The jet features two lobes that emanate from a central point, encompassing a size that is double that of our galaxy. This structure makes it the largest radio jet observed so far in the primitive universe. At its core lies a quasar, which is the bright center of a galaxy that harbors a massive black hole. Anniek Gloudemans, the lead researcher from NOIRLab, mentioned that the team was searching for quasars with powerful radio jets in the early universe, which will allow them to better understand the origin and impact of these jets on galactic evolution.

It was determined that the jet formed when the universe was less than 1.2 billion years old, which is remarkable considering its size and extent. Despite the expectation that a large black hole would produce an equally large jet, in this case, the black hole feeding the quasar is not extremely massive compared to other quasars.
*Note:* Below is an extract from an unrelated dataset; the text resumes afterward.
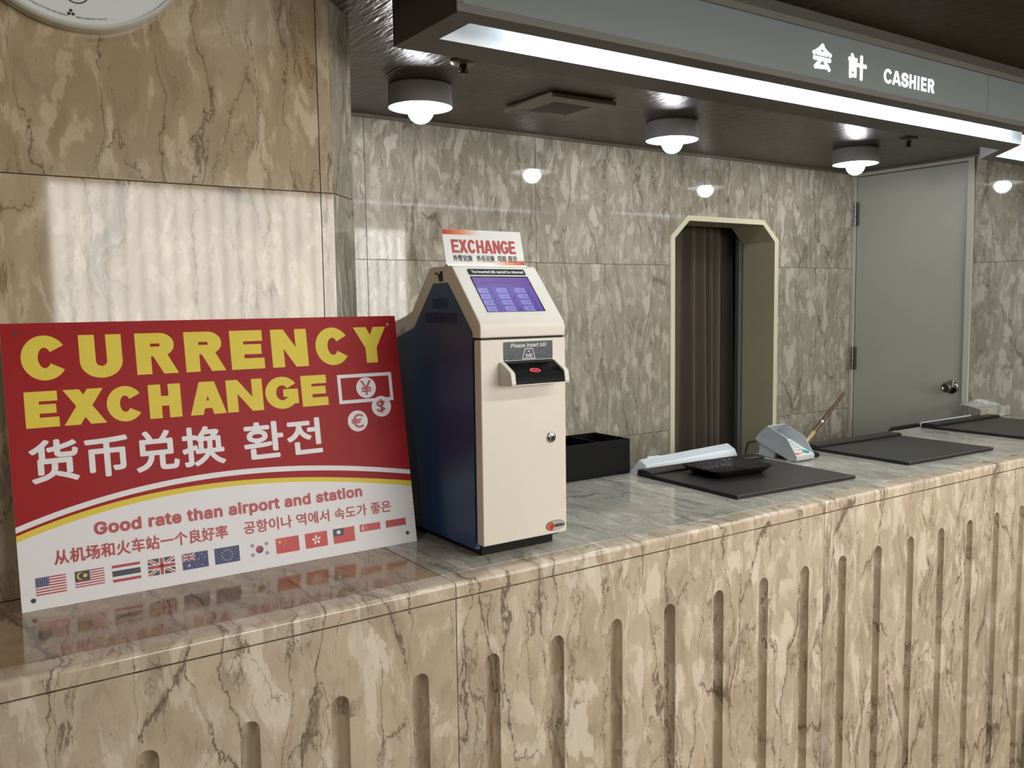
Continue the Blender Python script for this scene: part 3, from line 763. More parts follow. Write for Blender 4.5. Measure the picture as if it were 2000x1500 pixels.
    def usa(rect, poly, disc, star):
        for k in range(13): rect(0, k/13, 1, (k+1)/13, DR if k % 2 == 0 else WH)
        rect(0, 6/13, .44, 1, NV, 2)
        for r in range(5):
            for c in range(6): disc(.04+.072*c+(.0), 6/13+.06+.105*r, .022, WH, 3, 8)
    def mys(rect, poly, disc, star):
        for k in range(14): rect(0, k/14, 1, (k+1)/14, WH if k % 2 == 0 else DR)
        rect(0, 6/14, .5, 1, DN, 2); disc(.20, .715, .22, YE, 3, 28); disc(.235, .715, .185, DN, 4, 28); star(.34, .715, .14, YE, 5, 14, inner=.6)
    def tha(rect, poly, disc, star):
        rect(0, 0, 1, 1/6, DR); rect(0, 1/6, 1, 2/6, WH); rect(0, 2/6, 1, 4/6, DN); rect(0, 4/6, 1, 5/6, WH); rect(0, 5/6, 1, 1, DR)
    def jack(rect, poly, x0, y0, x1, y1, lay):
        w_, h_ = x1-x0, y1-y0; L = lambda a, b2: (x0+a*w_, y0+b2*h_)
        d = .085; e_ = .035
        for (a, b2) in (((0, 0), (1, 1)), ((0, 1), (1, 0))):
            s_ = 1 if b2[1] > a[1] else -1
            for dd, m, ly in ((d, WH, lay), (e_, DR, lay+1)):
                if s_ > 0: pts = [(0, 0), (dd, 0), (1, 1-dd*1.6), (1, 1), (1-dd, 1), (0, dd*1.6)]
                else: pts = [(0, 1), (0, 1-dd*1.6), (1-dd, 0), (1, 0), (1, dd*1.6), (dd, 1)]
                poly([L(*p) for p in pts], m, ly)
        for dd, m, ly in ((.16, WH, lay+2), (.095, DR, lay+3)):
            poly([L(0, .5-dd), L(1, .5-dd), L(1, .5+dd), L(0, .5+dd)], m, ly); poly([L(.5-dd*.62, 0), L(.5+dd*.62, 0), L(.5+dd*.62, 1), L(.5-dd*.62, 1)], m, ly)
    def gbr(rect, poly, disc, star): rect(0, 0, 1, 1, DN); jack(rect, poly, 0, 0, 1, 1, 2)
    def aus(rect, poly, disc, star):
        rect(0, 0, 1, 1, NV); jack(rect, poly, 0, .5, .5, 1, 2); star(.25, .24, .10, WH, 2, 7)
        for x, y, r in ((.75, .83, .05), (.63, .56, .05), (.87, .62, .05), (.75, .17, .05), (.80, .46, .025)): star(x, y, r, WH, 2, 7)
    def eu(rect, poly, disc, star):
        rect(0, 0, 1, 1, NV)
        for k in range(12): star(.5+.33*.64*math.cos(2*PI*k/12), .5+.33*math.sin(2*PI*k/12), .045, WH, 2, 5)
    def kor(rect, poly, disc, star):
        rect(0, 0, 1, 1, WH); R = .25; n = 16; hw = .64
        up = [(.5+R*hw*math.cos(a), .5+R*math.sin(a)) for a in [(-.35)+PI*k/n for k in range(n+1)]]
        disc(.5, .5, R, NV, 2, 32)
        c0, s0 = math.cos(-.35), math.sin(-.35)
        poly(up, DR, 3)
        h1 = (.5+.5*R*hw*c0, .5+.5*R*s0); h2 = (.5-.5*R*hw*c0, .5-.5*R*s0)
        poly([(h2[0]+.5*R*hw*math.cos(2*PI*k/18), h2[1]+.5*R*math.sin(2*PI*k/18)) for k in range(18)], DR, 4)
        poly([(h1[0]+.5*R*hw*math.cos(2*PI*k/18), h1[1]+.5*R*math.sin(2*PI*k/18)) for k in range(18)], NV, 5)
        for cx, cy, a in ((.2, .8, .98), (.8, .8, -.98), (.2, .2, -.98), (.8, .2, .98)):
            for k in (-1, 0, 1):
                ca, sa = math.cos(a), math.sin(a)
                ox, oy = -sa*k*.075, ca*k*.075
                pts = []
                for du, dv in ((-.11, -.022), (.11, -.022), (.11, .022), (-.11, .022)):
                    xx, yy_ = ox+du*ca-dv*sa, oy+du*sa+dv*ca
                    pts.append((cx+xx*hw, cy+yy_))
                poly(pts, BK, 2)
    def chn(rect, poly, disc, star):
        rect(0, 0, 1, 1, RD); st = 4
        star(.17, .74, .15, YE, 2)
        for x, y in ((.33, .9), (.40, .79), (.40, .65), (.33, .54)): star(x, y, .05, YE, 2)
    def hkg(rect, poly, disc, star):
        rect(0, 0, 1, 1, RD)
        for k in range(5):
            a = PI/2+2*PI*k/5; c, s_ = math.cos(a), math.sin(a); pts = []
            for rr, ww in ((.04, 0), (.14, .075), (.24, .10), (.31, .05), (.32, -.01), (.22, -.05), (.12, -.04)):
                pts.append((.5+.64*(rr*c-ww*s_), .5+rr*s_+ww*c))
            poly(pts, WH, 2)
    def twn(rect, poly, disc, star):
        rect(0, 0, 1, 1, RD); rect(0, .5, .5, 1, DN, 2); star(.25, .75, .17, WH, 3, 12, inner=.62); disc(.25, .75, .085, WH, 4)
    def sgp(rect, poly, disc, star):
        rect(0, .5, 1, 1, RD); rect(0, 0, 1, .5, WH); disc(.2, .75, .17, WH, 2, 24); disc(.25, .75, .155, RD, 3, 24)
        for k in range(5): star(.31+.07*.64*math.cos(PI/2+2*PI*k/5), .75+.09*math.sin(PI/2+2*PI*k/5), .03, WH, 4)
    def idn(rect, poly, disc, star): rect(0, .5, 1, 1, DR); rect(0, 0, 1, .5, WH)
    for u0, f in zip((.0275, .0995, .1705, .2415, .3125, .3825, .4565, .5235, .5945, .6655, .7355, .8065), (usa, mys, tha, gbr, aus, eu, kor, chn, hkg, twn, sgp, idn)): flag(u0, f)
board()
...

Gloudemans highlighted that this suggests that an extremely massive black hole or a high accretion rate is not always required to generate such powerful jets in the early universe.

Researchers continue to investigate why this relatively small black hole was able to create such an enormous jet and why other similar black holes do not produce comparable jets. Since the observation of large jets in the early universe is rare, the team plans to seek more information about the formation of the first jets. Although this jet is colossal, it is located at a great distance, which forced scientists to combine data from ground-based and space telescopes for their study. Gloudemans noted that the extreme nature of this object makes it easier to observe from Earth, underscoring the value of collaboration between telescopes operating at different wavelengths.

The related research has been published in the journal The Astrophysical Journal Letters.